6. Alors que l'article 3 du décret du 28 décembre 2018 précité prévoit que la décision d'attribution de l'aide est prise dans la limite des crédits prévus à ce titre au budget de l'ONACVG, et après appréciation de la situation du demandeur, l'instruction du 19 mai 2020 en cause n'a fait qu'encadrer l'action de l'administration, afin d'en assurer la cohérence dans la limite des crédits disponibles, en précisant, par la voie de lignes directrices, et sans édicter de condition nouvelle, ni à l'inverse étendre le champ d'application du dispositif, les critères applicables permettant de mettre en œuvre le texte en cause, sous réserve de motifs d'intérêt général conduisant à y déroger et de l'appréciation particulière de chaque situation. Contrairement à ce que M. A... soutient, les modalités de traitement des demandes telles que précisément définies dans l'instruction du 19 mai 2020, qui conduisent à l'attribution d'une aide, comprise, en principe, entre 500 euros et 10 000 euros, en fonction du degré de priorité, de 1 à 4, du demandeur, résultant du nombre de points obtenus à chaque critère, garantissent le respect du principe d'égalité entre les bénéficiaires. D'ailleurs, l'appréciation particulière de la situation de M. A... a conduit l'ONACVG, au regard des éléments d'information en sa possession, à lui attribuer, au-delà du plafond indicatif de 10 000 euros, une aide de 12 000 euros. Par suite, et quand bien même les modalités de traitement des demandes définies par l'instruction du 19 mai 2020 ne conduiraient pas, dans les faits, à un épuisement des crédits prévus à ce titre, M. A... n'est pas fondé à soutenir, par la voie de l'exception, que l'instruction serait entachée d'illégalité.
7. Il ressort des pièces du dossier que, pour déterminer le montant de l'aide attribuée à M. A..., la directrice générale de l'ONACVG a tenu compte des éléments de la situation personnelle de l'intéressé, et notamment la circonstance qu'il a passé 5 296 jours dans les camps d'accueil de Bourg Lastic, la Rye le Vigeant et Bias entre le 1er octobre 1962 et le 31 décembre 1976, date de fermeture administrative du camp de Bias et qu'il est propriétaire d'une maison depuis 2011. Elle a également tenu compte des conditions de scolarisation dérogatoire des structures dans lesquelles il a vécu entre 1962 et 1975, ainsi que du niveau de ses ressources, évalué entre 0 et 300 euros par mois. Si M. A... produit des devis de rénovation de sa maison, datés du 11 janvier 2023, ils sont postérieurs à la date de la décision attaquée, à laquelle s'apprécie sa légalité. Par ailleurs, il ne ressort pas des pièces versées au dossier que M. A... présenterait, au niveau de son environnement social et de sa santé, une situation d'isolement géographique, familial ou social, ni qu'il aurait toujours ses enfants à charge ou même qu'il serait en situation de handicap ou de dépendance. Par suite, c'est sans commettre d'erreur manifeste d'appréciation que la directrice générale de l'ONACVG a évalué à la somme de 12 000 euros le montant de l'aide de solidarité mentionnée à l'article 1er du décret du 28 décembre 2018 attribuée à M. A....

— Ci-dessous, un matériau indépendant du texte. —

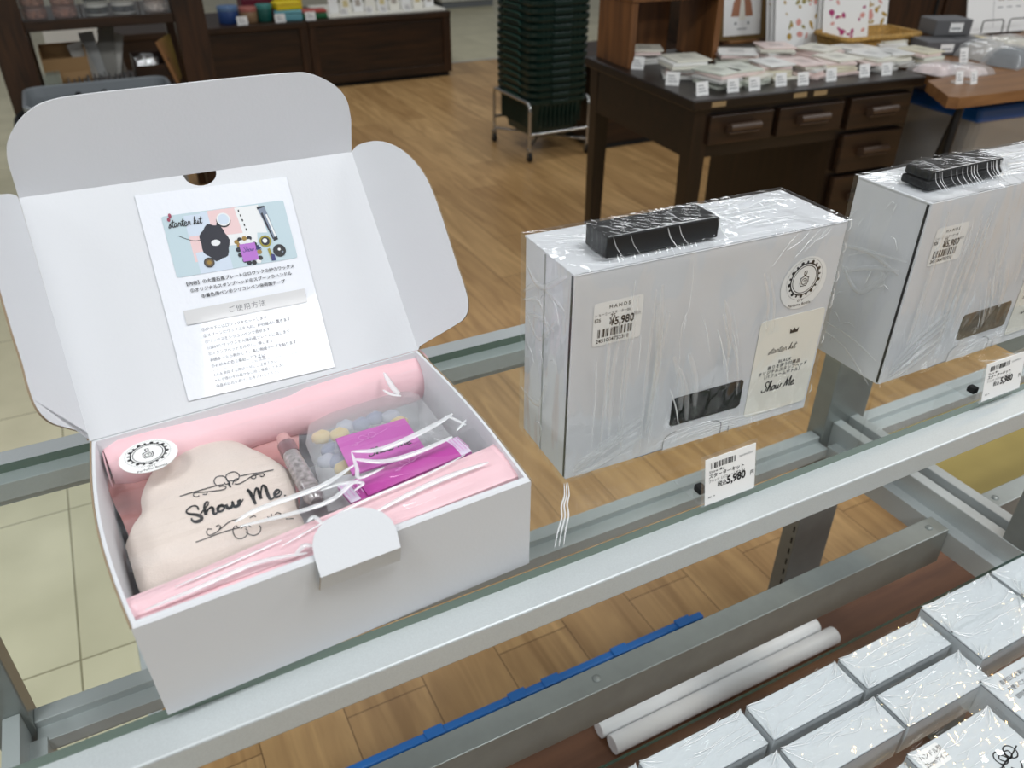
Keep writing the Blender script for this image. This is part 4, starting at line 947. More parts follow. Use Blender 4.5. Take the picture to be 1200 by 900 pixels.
# ------------------------------------------------------------------ small wrapped boxes on the lower glass
SBH = 0.042
def small_box(x, y, L, D, label, seed, H=SBH, sticker=None):
    t = thing('small_wrapped_box', label, 'small box', (x, y, GZ+0.0004-(SBH-.040)*0), 0, 'small wrapped boxes on the lower glass shelf')
    k = MB(); k.box((0, 0, 0), (L, D, H), 0, bev=0.0007); k.box((-0.0003, 0.001, H-0.0022), (0.001, D-0.001, H-0.0014), 1); k.box((0.001, -0.0003, H-0.0022), (L-0.001, 0.001, H-0.0014), 1)
    k.build('carton', [M['card_shade'], M['greyink']], t)
    r = random.Random(seed); g = 0.0012; k = MB(); ph = [r.uniform(0, 6) for _ in range(8)]
    k.grid(lambda u, v: Vector((-g+u*(L+2*g), -g+v*(D+2*g), H+g+0.0007*math.sin(13*u+9*v+ph[0])*math.sin(math.pi*v)+0.0004*math.sin(37*u+ph[1]-11*v))), 28, 10)
    k.grid(lambda u, v: Vector((-g+u*(L+2*g), -g+0.0005*math.sin(21*u+ph[2]+5*v), 0.001+v*(H+g-0.001))), 24, 6)
    k.grid(lambda u, v: Vector((-g+0.0005*math.sin(9*u+ph[3]+5*v), D+g-u*(D+2*g), 0.001+v*(H+g-0.001))), 10, 6)
    k.grid(lambda u, v: Vector((L+g, -g+u*(D+2*g), 0.001+v*(H+g-0.001))), 6, 4)
    # gathered corner folds of the film
    for cx, cy, sx, sy in ((-g, -g, 1, 1), (L+g, D+g, -1, -1), (L+g, -g, -1, 1)):
        for j in range(3):
            a = r.uniform(.15, 1.4); l = r.uniform(.012, .03); c = Vector((cx+sx*.001, cy+sy*.001, H+g)); d = Vector((sx*math.cos(a)*l, sy*math.sin(a)*min(l, D*.7), 0))
            s = Vector((-d.y, d.x, 0)).normalized()
            k.add([c-s*.0005, c+d-s*.0009, c+d+s*.0009, c+s*.0005, c+VZ*.0012, c+d+VZ*.0009], [(0, 1, 5, 4), (4, 5, 2, 3)])
    for j in range(9):
        x = r.uniform(.03, .6)*L; y = r.uniform(.12, .85)*D; l = r.uniform(.02, .07); k.ridge([Vector((x, y, H+g+.0006)), Vector((x+l*.5, y+r.uniform(-.003, .005), H+g+.0008)), Vector((min(L, x+l), y+r.uniform(-.004, .008), H+g+.0006))], VZ, r.uniform(.0002, .0005), .0003, 1)
    for cx, cy, sx, sy in ((0, 0, 1, 1), (L, D, -1, -1), (0, D, 1, -1)):
        for j in range(5):
            a_ = r.uniform(.1, 1.3); l = r.uniform(.010, .028); k.ridge([Vector((cx, cy, H+g+.0005)), Vector((cx+sx*l*.5*math.cos(a_), cy+sy*min(D*.4, l*.6*math.sin(a_)), H+g+.0009)), Vector((cx+sx*l*math.cos(a_), cy+sy*min(D*.7, l*math.sin(a_)), H+g+.0004))], VZ, r.uniform(.0002, .0005), .0004, 1)
    tag(k.build('film_cover', [M['wrap_s'], M['fold']], t), 'wrinkled clear film')
    k = MB(); k.tube([(0.0004, D-0.0004, H+0.0006), (0.0004, D-0.0004, H+0.0016)], 0.0009, 8)
    k.build('corner_dot', M['ink'], t)
    if sticker == 'price':
        k = MB(); k.rect(L*.30, .012, L*.62, .026, Vector(), VX, VZ, Vector((0, -.0002, 0)), 0); barcode(k, L*.33, .0135, L*.59, .019, Vector(), VX, VZ, Vector((0, -.0004, 0)), 1, 5, 22); k.text('ショーミー', .004, L*.33, .0205, Vector(), VX, VZ, Vector((0, -.0004, 0)), 1)
        k.build('price_sticker', [M['paper'], M['ink']], t)
    if sticker == 'handle':
        k = MB(); N = Vector((0, 0, H+.0002)); k.poly([(a, b) for a, b in rrect(.003, D-.021, .034, D-.003, .002)], Vector(), VX, VY, N, 0)
        k.text('ハンドル型', .0056, .0065, D-.0105, Vector(), VX, VY, N+VZ*.0002, 1); k.text('25mmサイズ', .0056, .0065, D-.0175, Vector(), VX, VY, N+VZ*.0002, 1, sx=.9)
        k.build('size_sticker', [M['paper'], M['ink']], t)
        k = MB(); flor(k, .078, D-.045, .008, 0, .0012, Vector(), VX, VY, N); k.stroke(circ(.006, 16, .072, D-.040), .0012, Vector(), VX, VY, N, 0, sub=1); k.stroke(circ(.006, 16, .085, D-.040), .0012, Vector(), VX, VY, N, 0, sub=1); k.stroke([(.072, D-.05), (.078, D-.056), (.085, D-.05)], .0014, Vector(), VX, VY, N, 0)
        k.build('printed_flourish', M['ink'], t)
    if sticker == 'text':
        k = MB(); N = Vector((0, 0, H+.0002))
        for i, s_ in enumerate(('直射日光を避けて', 'お使いになる前に必ず', '説明書をお読み下さい', '火の取り扱いに注意')): k.text(s_, .0052, .016, D-.012-.0085*i, Vector(), VX, VY, N, 0)
        k.build('printed_lettering', M['ink'], t)
    return t
_rows = [
 ('A', 0.282, 0.038, [(0.170, .118), (0.292, .114), (0.413, .112), (0.531, .117), (0.660, .107), (0.772, .112)]),
 ('B', 0.236, 0.037, [(0.292, .115), (0.412, .115), (0.532, .114), (0.660, .107), (0.772, .112)]),
]
nmr = {'A': 'back', 'B': 'second'}; od = ['first', 'second', 'third', 'fourth', 'fifth', 'sixth']
n_ = 0
for rn, y0, D, xs in _rows:
    for i, (x, L) in enumerate(xs):
        yy = y0 + (0.009 if x > 0.655 else 0.0) + (0.013 if rn == 'B' and x > 0.655 else 0)
        n_ += 1
        small_box(x, yy - (0.003 if rn == 'B' and x > .655 else 0), L, D, 'small white wrapped box, %s from the left in the %s row on the lower glass' % (od[i], nmr[rn]), n_, sticker='price' if (rn, i) == ('A', 3) else None)
small_box(0.388, 0.150, 0.110, 0.063, 'small white wrapped box at the bottom edge, left of the one with the size sticker', 31)
small_box(0.506, 0.150, 0.108, 0.067, 'white wrapped box with a size sticker and black flourish, at the bottom edge', 32, H=0.043, sticker='handle')
small_box(0.632, 0.165, 0.120, 0.073, 'white wrapped box with lines of black print, at the right bottom corner', 33, H=0.043, sticker='text')
# ------------------------------------------------------------------ basket trolley
TY, TX0, TX1, TY1 = 3.575, 1.94, 2.28, 3.98
chrome = mat('chrome_tube', (190, 190, 188), 0.18, metal=0.9); rub = mat('black_wheel', (22, 22, 22), 0.5)
tr = thing('basket_trolley', 'low chrome trolley on castors under the stack of dark green baskets', 'trolley', (TX0, TY, 0))
W_t, D_t = TX1-TX0, TY1-TY
def rounded(pts, r=0.03):
    out = [Vector(pts[0])]
    for i in range(1, len(pts)-1):
        p = Vector(pts[i]); a = (Vector(pts[i-1])-p).normalized()*r; b = (Vector(pts[i+1])-p).normalized()*r
        for j in range(6): t = j/5; out.append((p+a)*(1-t)**2 + p*2*t*(1-t) + (p+b)*t*t)
    return out+[Vector(pts[-1])]
for x in (0, W_t):
    k = MB(); k.tube(rounded([(x, 0, .05), (x, 0, .285), (x, D_t, .285), (x, D_t, .05)], .04), 0.0085, 10); k.build('side_hoop', chrome, tr)
for y in (0, D_t):
    k = MB(); k.tube([(0, y, .135), (W_t, y, .135)], 0.0075, 10); k.build('cross_bar', chrome, tr)
k = MB(); k.tube([(0, 0, .075), (W_t, D_t, .075)], 0.007, 8); k.tube([(W_t, 0, .075), (0, D_t, .075)], 0.007, 8); k.build('base_cross', chrome, tr)
for x in (0, W_t):
    for y in (0, D_t):
        k = MB(); T = Matrix.Translation((x, y, .024)) @ Matrix.Rotation(math.pi/2, 4, 'Y'); k.lathe([(0, -.009), (.02, -.009), (.024, -.006), (.024, .006), (.02, .009), (0, .009)], 18, 0, T)
        wo = k.build('castor', rub, tr); k = MB(); k.box((x-.013, y-.006, .022), (x-.0095, y+.006, .062)); k.box((x+.0095, y-.006, .022), (x+.013, y+.006, .062)); k.box((x-.013, y-.009, .056), (x+.013, y+.009, .064), bev=.001)
        k.build('fork', chrome, wo)
green = mat('dark_green_plastic', (8, 40, 35), 0.33)
bk = thing('shopping_basket', 'dark green shopping basket at the very bottom of the stack, held inside the trolley frame', 'basket', (TX0+.015, TY+.012, 0.105), 0, 'stacked dark green shopping baskets')
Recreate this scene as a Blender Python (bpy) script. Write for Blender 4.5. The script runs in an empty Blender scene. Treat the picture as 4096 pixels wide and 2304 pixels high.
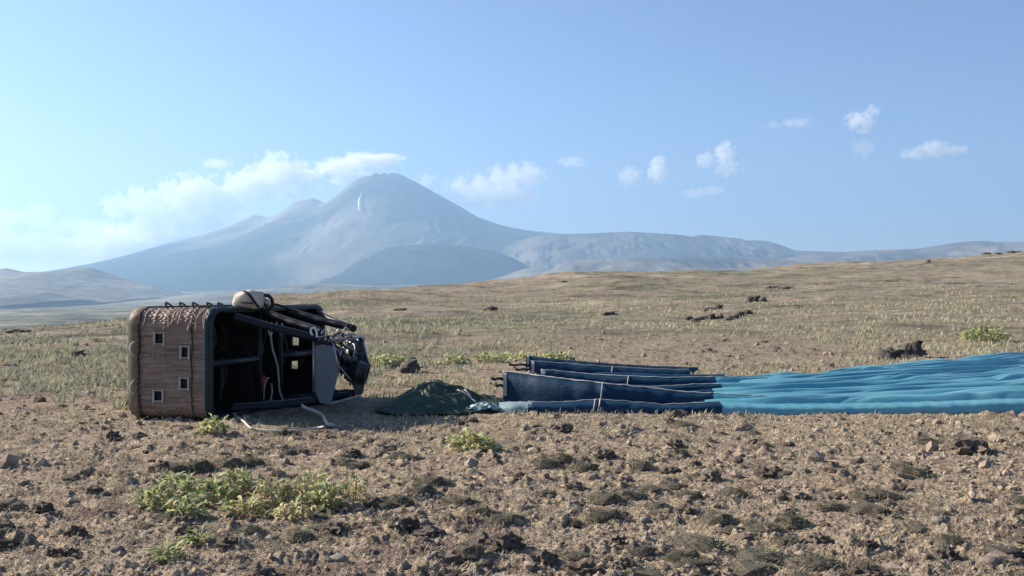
import bpy, math, random
import numpy as np
from mathutils import Vector, Matrix

random.seed(7)
RNG = np.random.default_rng(11)
SC = bpy.context.scene
COL = SC.collection
R = math.radians

# ------------------------------------------------------------------ camera
EYE = 1.55
HOR = 292.0            # image row of eye level at 1024 x 576
F = 1024.0             # focal length in pixels at 1024 wide
cam_d = bpy.data.cameras.new('camera')
cam_d.lens = 36.0
cam_d.sensor_width = 36.0
cam_d.shift_y = (HOR - 288.0) / 1024.0
cam_d.clip_start = 0.1
cam_d.clip_end = 120000
cam = bpy.data.objects.new('camera', cam_d)
cam.location = (0, 0, EYE)
cam.rotation_euler = (R(90), 0, 0)
COL.objects.link(cam)
SC.camera = cam

# ------------------------------------------------------------------ sky, sun, exposure
SUN_ELEV = R(29)
SUN_AZ = math.atan2(-0.94, 0.34)      # measured from +Y towards +X
world = bpy.data.worlds.new('World')
SC.world = world
world.use_nodes = True
wn = world.node_tree
for n in list(wn.nodes):
    wn.nodes.remove(n)
w_out = wn.nodes.new('ShaderNodeOutputWorld')
w_bg = wn.nodes.new('ShaderNodeBackground')
w_sky = wn.nodes.new('ShaderNodeTexSky')
w_sky.sky_type = 'NISHITA'
w_sky.sun_disc = False
w_sky.sun_elevation = SUN_ELEV
w_sky.sun_rotation = SUN_AZ
w_sky.altitude = 1100
w_sky.air_density = 1.0
w_sky.dust_density = 0.4
w_sky.ozone_density = 2.2
w_bg.inputs['Strength'].default_value = 0.056
w_tint = wn.nodes.new('ShaderNodeMix'); w_tint.data_type = 'RGBA'; w_tint.blend_type = 'MULTIPLY'
w_tint.inputs[0].default_value = 1.0
w_tint.inputs[7].default_value = (0.93, 0.95, 1.09, 1)      # white balance of the camera
wn.links.new(w_sky.outputs[0], w_tint.inputs[6])
wn.links.new(w_tint.outputs[2], w_bg.inputs['Color'])
wn.links.new(w_bg.outputs[0], w_out.inputs['Surface'])

sun_d = bpy.data.lights.new('sun', 'SUN')
sun_d.energy = 5.0
sun_d.angle = R(0.53)
sun_d.color = (1.0, 0.88, 0.73)
sun = bpy.data.objects.new('sun', sun_d)
to_sun = Vector((math.sin(SUN_AZ) * math.cos(SUN_ELEV), math.cos(SUN_AZ) * math.cos(SUN_ELEV), math.sin(SUN_ELEV)))
sun.rotation_euler = to_sun.to_track_quat('Z', 'Y').to_euler()
sun.location = (-40, 20, 30)
COL.objects.link(sun)

SC.view_settings.view_transform = 'Standard'
SC.view_settings.look = 'None'
SC.view_settings.exposure = 1.28
SC.view_settings.gamma = 1.0
SC.view_settings.use_curve_mapping = False
SC.render.engine = 'CYCLES'
SC.cycles.use_denoising = True
SC.cycles.max_bounces = 12
SC.cycles.diffuse_bounces = 3
SC.cycles.volume_bounces = 8
SC.cycles.transparent_max_bounces = 8
SC.cycles.volume_step_rate = 1.0
SC.cycles.volume_max_steps = 160
SC.cycles.sample_clamp_indirect = 6

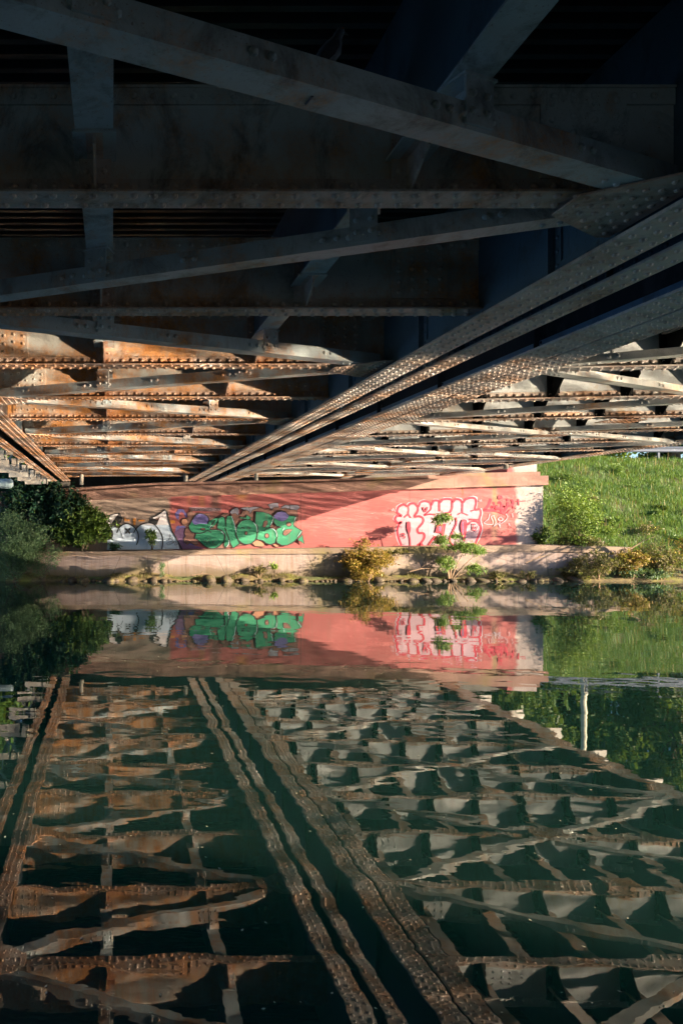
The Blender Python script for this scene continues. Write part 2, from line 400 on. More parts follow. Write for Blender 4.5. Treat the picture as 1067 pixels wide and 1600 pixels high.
b0 = cross_beam(bl, -1.845, 3.155, 1.82, .62, 'web_rusty', 'flange', ((-1.75,-.98), (2.40,2.88)), LST)
b0.location = (0, BY(NB0), 0)
for k in range(NB0+1, NB1+2): 
    if BY(k) < 27.6: copy_part(b0, (0, BY(k), 0), bl)
b1 = cross_beam(br, 4.86, 13.29, 1.775, .64, 'web_pale', 'flange_grey', ((4.95,5.9), (12.3,12.95)), RST, fp=.125, bt=.37)
b1.location = (0, BY(NB0), 0)
def tilt(o):
    o.rotation_euler = (0, -.019, 0); o.location.z = -.019*4.86*.98
tilt(b1)
for k in range(NB0+1, NB1+2):
    if BY(k) < 27.6:
        c = copy_part(b1, (0, BY(k), 0), br); tilt(c)

for par, xs_, hb, ht, mt in ((bl, LST, 2.05, 2.96, 'stringer'), (br, RST, 2.17, 3.12, 'stringer')):
    for x in xs_:
        m = MB(); dz = .019*(x-4.86) if par is br else 0
        m.box(x-.006, x+.006, Y0, Y1, hb+dz+.016, ht+.1*0)
        o = m.build('stringer', M[mt], par)
        m = MB(); m.box(x-.10, x+.10, Y0, Y1, hb+dz, hb+dz+.015)
        y = Y0
        while y < Y1:
            if y > 2: m.box(x-.115, x+.115, y, y+.35, hb+dz-.016, hb+dz-.001)
            y += 2.05
        m.build('bottom_flange', M['bar'] if par is bl else M['flange_grey'], o)

# deck: pressed trough plates running across the bridge
def deck(parent, xa, xb, H, Ht):
    p = []; y = Y0; pitch = .135
    while y < 36:
        p += [(y, H+.06), (y+.02, H), (y+.065, H), (y+.085, H+.06)]; y += pitch
    pts = p; m = MB()
    v = [(xa, a, b) for a, b in pts] + [(xb, a, b) for a, b in pts]; n = len(pts)
    m.add(v, [(i, i+1, n+i+1, n+i) for i in range(n-1)])
    m.box(xa, xb, Y0, 36, H+.065, Ht)
    return m.build('deck', M['deck'], parent)
deck(bl, -3.4, 3.62, 2.97, 3.25); deck(br, 4.30, 14.3, 3.22, 3.5)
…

8. Si M. A... soutient qu'il a subi des préjudices en lien avec l'indignité des conditions d'accueil et de vie dans les lieux où les harkis ont été hébergés en France, entre 1962 et 1975, cette circonstance qui serait, le cas échéant, de nature à engager la responsabilité de l'Etat dans le cadre du régime particulier d'indemnisation prévue par la loi du 23 février 2022 visée ci-dessus, est sans incidence sur la légalité de l'aide versée dans le cadre du dispositif instauré par le décret du 28 décembre 2018.
9. Il résulte de tout ce qui précède que M. A... n'est pas fondé à soutenir que c'est à tort que, par le jugement attaqué, le tribunal administratif de Bordeaux a rejeté ses demandes. Par voie de conséquence, ses conclusions présentées à fin d'injonction sous astreinte et celles liées aux frais de l'instance doivent être rejetées.
DECIDE :
Article 1er : La requête de M. A... est rejetée.
Article 2 : Le présent arrêt sera notifié à M. B... A... et à l'Office national des anciens combattants et victimes de guerre.
Délibéré après l'audience du 13 mars 2025 à laquelle siégeaient :
Mme Evelyne Balzamo, présidente,
Mme Béatrice Molina-Andreo, présidente-assesseure,
Mme Héloïse Pruche-Maurin, première conseillère.
Rendu public par mise à disposition au greffe le 3 avril 2025.
La rapporteure,
Béatrice Molina-Andréo
La présidente,
Evelyne Balzamo
La greffière,
Sylvie Hayet
La République mande et ordonne au ministre des armées en ce qui le concerne, et à tous commissaires de justice à ce requis, en ce qui concerne les voies de droit commun contre les parties privées, de pourvoir à l'exécution du présent arrêt.